### TASK OBJECTIVE
Only the lines from the start up to and including the line containing "from mathutils import Vector, Matrix, noise" should be repeated, word for word.

_ _ _ _ _

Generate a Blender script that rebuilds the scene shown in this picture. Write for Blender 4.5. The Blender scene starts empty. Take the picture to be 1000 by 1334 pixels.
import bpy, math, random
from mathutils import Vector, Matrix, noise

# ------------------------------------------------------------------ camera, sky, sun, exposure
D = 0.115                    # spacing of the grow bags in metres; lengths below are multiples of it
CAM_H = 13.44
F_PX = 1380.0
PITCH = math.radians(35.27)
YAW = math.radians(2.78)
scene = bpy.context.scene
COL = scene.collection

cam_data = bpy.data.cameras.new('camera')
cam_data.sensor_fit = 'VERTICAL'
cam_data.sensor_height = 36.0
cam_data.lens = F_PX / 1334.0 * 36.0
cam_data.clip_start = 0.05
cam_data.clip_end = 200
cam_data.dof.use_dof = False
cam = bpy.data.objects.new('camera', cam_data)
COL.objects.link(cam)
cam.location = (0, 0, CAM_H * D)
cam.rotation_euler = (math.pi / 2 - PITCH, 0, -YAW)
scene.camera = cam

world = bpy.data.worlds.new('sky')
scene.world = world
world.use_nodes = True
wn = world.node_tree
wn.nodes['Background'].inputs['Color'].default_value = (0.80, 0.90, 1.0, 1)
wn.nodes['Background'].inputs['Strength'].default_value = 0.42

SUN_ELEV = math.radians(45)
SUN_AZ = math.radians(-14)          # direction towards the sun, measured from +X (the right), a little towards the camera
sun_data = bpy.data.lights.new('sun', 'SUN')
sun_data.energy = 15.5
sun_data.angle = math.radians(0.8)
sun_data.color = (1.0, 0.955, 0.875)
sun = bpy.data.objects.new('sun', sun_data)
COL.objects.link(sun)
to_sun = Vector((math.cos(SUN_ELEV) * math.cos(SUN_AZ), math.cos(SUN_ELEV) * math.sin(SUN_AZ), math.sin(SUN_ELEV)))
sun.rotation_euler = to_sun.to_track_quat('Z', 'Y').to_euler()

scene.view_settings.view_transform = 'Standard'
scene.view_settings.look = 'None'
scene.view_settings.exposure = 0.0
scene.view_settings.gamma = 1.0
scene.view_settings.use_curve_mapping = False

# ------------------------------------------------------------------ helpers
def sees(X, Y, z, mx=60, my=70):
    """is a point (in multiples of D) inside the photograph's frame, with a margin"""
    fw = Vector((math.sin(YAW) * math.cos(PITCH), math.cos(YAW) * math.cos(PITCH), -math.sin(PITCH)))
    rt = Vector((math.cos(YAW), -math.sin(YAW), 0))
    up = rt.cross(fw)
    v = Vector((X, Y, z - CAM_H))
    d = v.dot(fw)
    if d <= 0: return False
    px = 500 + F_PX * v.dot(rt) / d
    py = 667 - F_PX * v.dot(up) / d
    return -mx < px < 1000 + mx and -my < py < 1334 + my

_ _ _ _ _

### THE SOLUTION
Generate a Blender script that rebuilds the scene shown in this picture. Write for Blender 4.5. The Blender scene starts empty. Take the picture to be 1000 by 1334 pixels.
import bpy, math, random
from mathutils import Vector, Matrix, noise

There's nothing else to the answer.